No intuito de permitir que o Ministério Público investigue os dados trazidos pelo colaborador e recupere o produto dos crimes, a Lei prevê que o acordo (e a sua homologação) pelo juiz serão sigilosos, devendo ser preservada a integridade física (incluindo a vida) dos que se dispõe a ajudar a Justiça no esclarecimento dos crimes, tudo com base no interesse público relacionado à necessidade de identificação da autoria e dos detalhes da organização criminosa.

 

Pela lei, o acordo de colaboração premiada só deixará de ser sigiloso após o recebimento da denúncia.

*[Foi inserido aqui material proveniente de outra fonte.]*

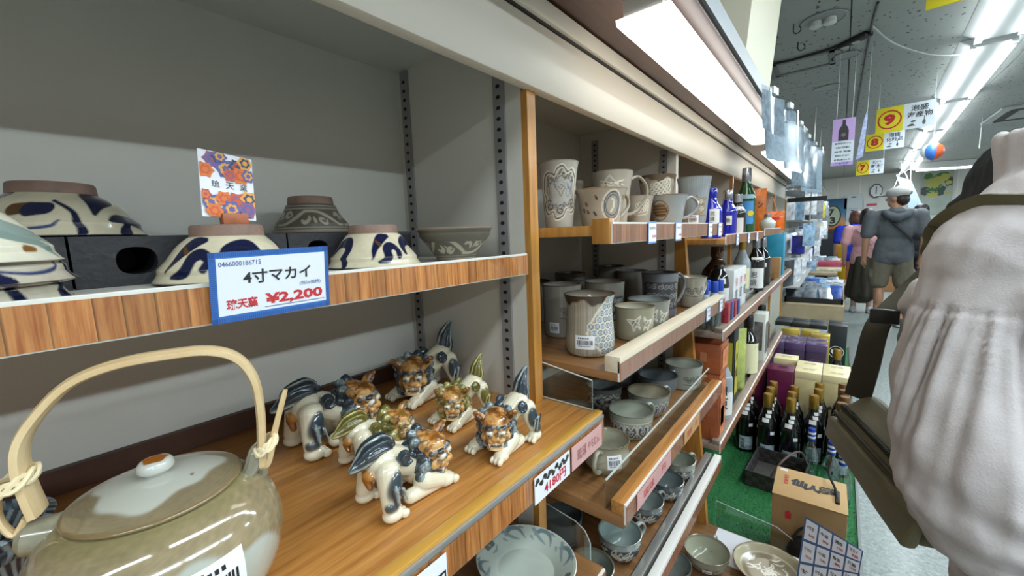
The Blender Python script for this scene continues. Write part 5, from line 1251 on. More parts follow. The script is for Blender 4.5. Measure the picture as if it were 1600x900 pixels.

Além disso, uma sentença condenatória não poderá ser proferida com fundamento exclusivamente nas declarações do agente colaborador, sendo imprescindível o cotejo com as provas produzidas judicialmente, haja vista os princípios constitucionais do contraditório e ampla defesa.

 

Destarte, percebe-se que os vazamentos parciais ou totais de colaborações em fase de negociação não interessam ao Ministério Público e aos demais órgãos de investigação.

 

A uma, porquanto expõem o agente colaborador, já que o intuito é preservar a identidade (sigilo) da fonte, envolvendo o detalhamento de toda a empreitada criminosa.

 

A duas, porque, uma vez tornados públicos os dados fornecidos, o Ministério Público terá dificuldades para angariar provas obtidas judicialmente, inviabilizando a formação de meio probatório necessário à prolação de sentença condenatória (a tendência será a destruição e a obstrução das provas necessárias ao convencimento judicial).

 

Por fim, em virtude de a organização criminosa (revelada) ter a oportunidade de alterar a estratégia e o modus operandi de sua atuação, introduzindo novas e diferentes técnicas de efetivação da conduta criminosa.

 

Ademais, não é razoável imaginar que o "presentante" do Parquet se submeta ao risco de ser processado administrativa e criminalmente, maculando todo um trabalho que, não raro, demora anos para ser concluído.

 

 Como se nota, a divulgação premeditada de dados investigativos deve ser combatida e investigada, sendo os seus responsáveis punidos com rigor, não se podendo, contudo, atribuir a autoria ao representante do Ministério Público, sem que haja comprovação efetiva do referido ato.

 

Discute-se, porém, se a divulgação do conteúdo do acordo, antes do recebimento da denúncia tornaria nula a delação. Nesse ponto, em que pese o entendimento em sentido contrário (O Ministro Gilmar Mendes recentemente levantou a hipótese de o STF discutir a referida questão, em entrevista à imprensa), não há que se falar em nulidade pelo fato de não ter havido um vício substancial na formalização do acordo (disponível em http://agenciabrasil.ebc.com.br/politica/noticia/2016-12/gilmar-mendes-diz-que-supremo-tem-que-discutir-vazamento-de-delacoes).

 

No mesmo sentido, o Ministro da Transparência Torquato Jardim, em artigo publicado no CONJUR, afirmou que a divulgação indevida seria causa de nulidade absoluta ( disponível em http://www.conjur.com.br/2017-fev-22/ministro-cgu-critica-prisoes-longas-vazamentos-lava-jato).

 

Contudo, apenas se o acordo for efetivado mediante tortura (prova ilícita), ou por meio de coação física irresistível, poder-se-á argumentar pela incidência de ato que nulifique a avença, maculando-a em sua origem, em razão de um defeito substancial do próprio ato em si.

 

Dessarte, inexistindo vício substancial no negócio jurídico, e a manifestação da vontade tendo sido livremente externada, o conteúdo revelado indevidamente configurará causa de descumprimento, rompimento, ou "distrato"  do pacto , e não nulidade.

Conclusão

 

A divulgação dos dados configura uma quebra de cláusula contratual, devendo ensejar o rompimento, distrato, rescisão, mas jamais sua nulidade, por não haver um vício original do ato, e por ausência de previsão legal.

 

Nesse ponto, poderá haver a apuração e punição do agente que efetivou a divulgação criminosa dos dados, por incidir nas penas do art. 325 do CPB c/c art. 18 da Lei 12.850/13, ou do crime previsto no art. 10 da Lei 9296/96, quando for a hipótese de"vazamento" de conversas oriundas de monitoramento resultante de interceptação telefônica.